Da autoria do ex-espião britânico Christopher Steele, o dossiê começou por ser financiado por um republicano que queria travar a candidatura de Trump às primárias do partido; depois de o empresário ter destronado os rivais nessa corrida, os democratas passaram a financiar as investigações de Steele para obterem informações danosas sobre o candidato republicano.
Fontes anónimas disseram ontem à Reuters que o memorando sobre o FBI é "enganador" porque todos os excertos do 'dossiê Steele' usados para justificar o pedido de vigilância a Page foram verificados de forma independente pelas agências de espionagem norte-americanas.
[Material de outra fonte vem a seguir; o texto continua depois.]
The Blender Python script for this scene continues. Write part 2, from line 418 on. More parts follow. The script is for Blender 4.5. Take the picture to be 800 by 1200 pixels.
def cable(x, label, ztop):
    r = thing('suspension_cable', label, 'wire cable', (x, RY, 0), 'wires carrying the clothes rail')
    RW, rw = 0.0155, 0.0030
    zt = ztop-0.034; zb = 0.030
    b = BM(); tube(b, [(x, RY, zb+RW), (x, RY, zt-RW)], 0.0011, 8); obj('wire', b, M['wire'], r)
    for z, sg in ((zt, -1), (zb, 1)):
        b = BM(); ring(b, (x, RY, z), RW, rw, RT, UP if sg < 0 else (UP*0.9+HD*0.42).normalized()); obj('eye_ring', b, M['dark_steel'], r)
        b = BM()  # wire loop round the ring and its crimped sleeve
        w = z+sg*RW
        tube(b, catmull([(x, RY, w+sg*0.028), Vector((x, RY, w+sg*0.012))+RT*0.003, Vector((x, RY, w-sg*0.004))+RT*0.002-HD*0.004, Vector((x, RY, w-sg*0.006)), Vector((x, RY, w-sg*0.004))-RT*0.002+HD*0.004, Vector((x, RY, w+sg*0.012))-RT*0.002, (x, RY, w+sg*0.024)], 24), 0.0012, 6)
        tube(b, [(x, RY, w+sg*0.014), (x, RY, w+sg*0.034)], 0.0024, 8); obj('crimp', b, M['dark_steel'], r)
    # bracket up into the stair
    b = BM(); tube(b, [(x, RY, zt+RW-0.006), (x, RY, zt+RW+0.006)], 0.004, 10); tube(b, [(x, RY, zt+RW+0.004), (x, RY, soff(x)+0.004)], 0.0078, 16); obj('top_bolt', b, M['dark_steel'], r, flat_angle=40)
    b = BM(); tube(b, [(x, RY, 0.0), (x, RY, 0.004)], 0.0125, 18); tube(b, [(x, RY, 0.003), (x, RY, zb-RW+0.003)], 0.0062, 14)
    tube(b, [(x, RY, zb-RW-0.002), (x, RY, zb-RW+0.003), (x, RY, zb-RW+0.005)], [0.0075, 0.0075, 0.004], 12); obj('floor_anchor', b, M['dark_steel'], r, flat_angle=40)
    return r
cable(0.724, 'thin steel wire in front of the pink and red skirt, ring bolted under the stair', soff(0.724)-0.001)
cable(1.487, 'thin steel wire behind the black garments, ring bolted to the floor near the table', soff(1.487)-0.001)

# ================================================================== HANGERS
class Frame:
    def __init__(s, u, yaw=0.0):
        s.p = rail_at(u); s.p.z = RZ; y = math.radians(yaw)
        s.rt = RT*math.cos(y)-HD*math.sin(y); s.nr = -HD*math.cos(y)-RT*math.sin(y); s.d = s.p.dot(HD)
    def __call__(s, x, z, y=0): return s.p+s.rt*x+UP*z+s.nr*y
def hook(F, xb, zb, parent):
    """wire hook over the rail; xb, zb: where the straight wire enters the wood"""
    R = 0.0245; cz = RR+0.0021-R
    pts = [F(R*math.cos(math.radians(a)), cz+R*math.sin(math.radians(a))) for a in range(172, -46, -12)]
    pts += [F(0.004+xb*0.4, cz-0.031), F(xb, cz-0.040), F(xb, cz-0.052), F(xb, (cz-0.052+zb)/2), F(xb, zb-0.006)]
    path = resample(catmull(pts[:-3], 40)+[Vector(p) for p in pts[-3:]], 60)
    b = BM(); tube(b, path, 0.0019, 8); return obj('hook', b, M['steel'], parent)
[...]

Em novembro, o ex-conselheiro do agora Presidente foi chamado a depôr no Congresso sobre encontros que manteve com elementos do governo russo durante uma viagem a Moscovo em julho de 2016, altura em que trabalhava para a campanha de Trump.
"O que este memorando representa é o Congresso a fazer o seu trabalho de conduzir uma análise legítima a uma lei muito particular", avançou Ryan aos jornalistas na quinta-feira, referindo-se à FISA, a lei que autoriza a monitorização física e eletrónica de "agentes de potências estrangeiras" em solo norte-americano quando estão em causa riscos para a segurança nacional.
"Se houve erros ou indivíduos a fazerem alguma coisa mal, então é nossa tarefa, enquanto ramo legislativo do governo, conduzir uma avaliação aos abusos cometidos", acrescentou o republicano. "O que isto não é é uma acusação às nossas instituições nem ao nosso sistema judicial. Este memorando não serve para acusar o FBI nem o Departamento de Justiça nem para impugnar a investigação de Mueller ou do vice-procurador-geral."
Apesar das garantias de Ryan, um outro legislador do partido com assento na Câmara dos Representantes, Jeff Duncan, garantiu depois de consultar o documento que este vai abalar o FBI a todos os níveis e "mostrar aos americanos até que ponto a agêcia foi instrumentalizada" por elementos da administração de Barack Obama e do Partido Democrata para "atingir adversários políticos", como escreveu no Twitter.
Com a saga a adensar-se, ontem os líderes democratas do Congresso exigiram que Nunes seja imediatamente retirado da comissão de serviços de informação, após ter sido acusado de ter alterado o conteúdo do documento depois da sua aprovação na segunda-feira.
Segundo Adam Schiff, Nunes enviou para a Casa Branca uma versão do memorando que foi "concretamente alterada". Um assessor do partido no poder já garantiu, sob anonimato, que só houve "pequenas correções" ao texto, incluindo duas a pedido do FBI e dos democratas.
Há dois dias, tanto o FBI como o Departamento de Justiça tomaram a decisão rara de avisar que a divulgação deste memorando vai pôr em risco o trabalho dos espiões norte-americanos e o acordo sob o qual as agências federais dos EUA partilham informações secretas com os legislasdores com a garantia de que estas não chegarão ao domínio público.
Ontem, o diretor do FBI, Christopher Wray, o homem que Trump escolheu para substituir Comey, informou que pretende publicar um comunicado de condenação formal ao Congresso e à Casa Branca caso o documento seja divulgado. Antes disso, um porta-voz da agência federal já tinha expressado "graves preocupações sobre as omissões concretas de factos com impacto fundamental no rigor do memorando".
Várias fontes avançaram entretanto à CNN que há grandes receios na Casa Branca sobre a possibilidade de Wray vir a demitir-se da chefia do FBI por causa deste memorando e do facto de a sua opinião estar a ser ignorada pelo Presidente.